In this question,
Ornstein-Uhlenbeck process: Markov, but not martingale?
, the process
$$
X_t = x e^{-\lambda t} + \sigma \int_0^t e^{-\lambda(t-s)} d W_s \,
$$
where $x$ is a constant and
$ E[X_{t'} | \mathcal{F}_t]$, $0 \leq t < t'$
is computed as
$$
E[X_{t'} | \mathcal{F}_t] = X_t e^{-\lambda {t'}} (\neq X_t) , \qquad 0 \leq t < t'
$$,
where $\mathcal{F}_t$ is generated by $W_t$.
Why is this?
I thought
\begin{align}
E[X_{t'} | \mathcal{F}_t]
&=x e^{-\lambda t'}
+
E[\sigma \int_t^{t'} e^{-\lambda(t-s)} d W_s|\mathcal{F}_t]
+
E[\sigma \int_{0}^{t} e^{-\lambda(t-s)} d W_s|\mathcal{F}_t]\\
&=x e^{-\lambda t'}
+
0
+
\sigma \int_{0}^{t} e^{-\lambda(t-s)} d W_s\neq X_t,
\end{align}
where the second term is $0$ because of the independence, and the third term is due to the $\mathcal{F}_t$-measurability.
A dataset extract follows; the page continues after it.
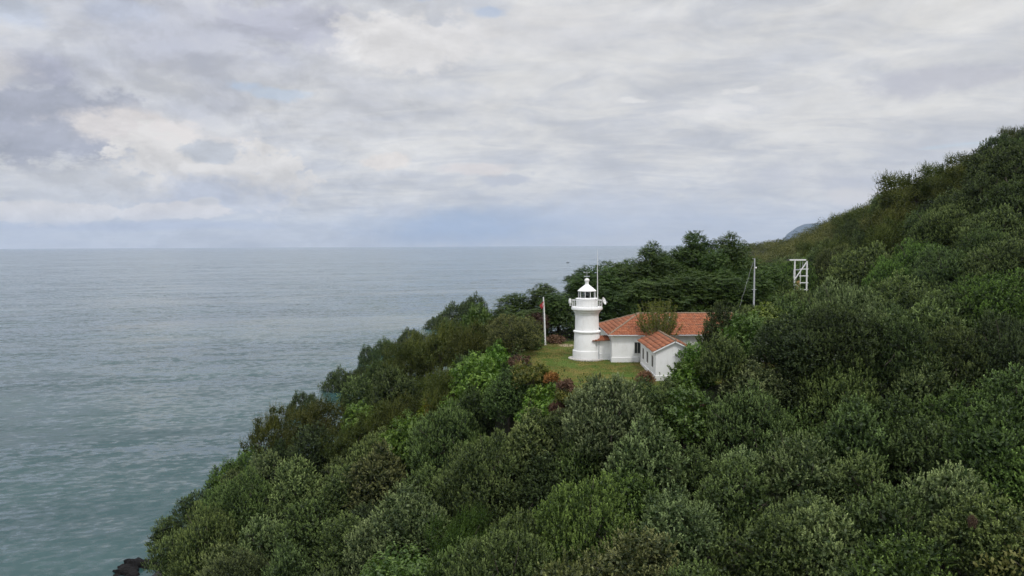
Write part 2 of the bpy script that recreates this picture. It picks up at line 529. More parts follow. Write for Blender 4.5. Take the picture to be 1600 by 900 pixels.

I understand $X$ is not martingale (well, if my calculation is correct), but don't understand why $ E[X_{t'} | \mathcal{F}_t]= X_t e^{-\lambda {t'}}$.
Best Answer
When changing $X_t$ to $X_{t'}$ you need to change $t$ to $t'$ everywhere. Thus
\begin{align} E[X_{t'} | \mathcal{F}_t] &=x e^{-\lambda t'} + E[\sigma \int_t^{t'} e^{-\lambda(t'-s)} d W_s|\mathcal{F}_t] + E[\sigma \int_{0}^{t} e^{-\lambda(t'-s)} d W_s|\mathcal{F}_t]\\ &=x e^{-\lambda t'} + 0 + \sigma \int_{0}^{t} e^{-\lambda(t'-s)} d W_s\neq X_t, \\ &=e^{-\lambda (t'-t)}X_t \end{align} It seems the original computation was not correct or not correctly reported.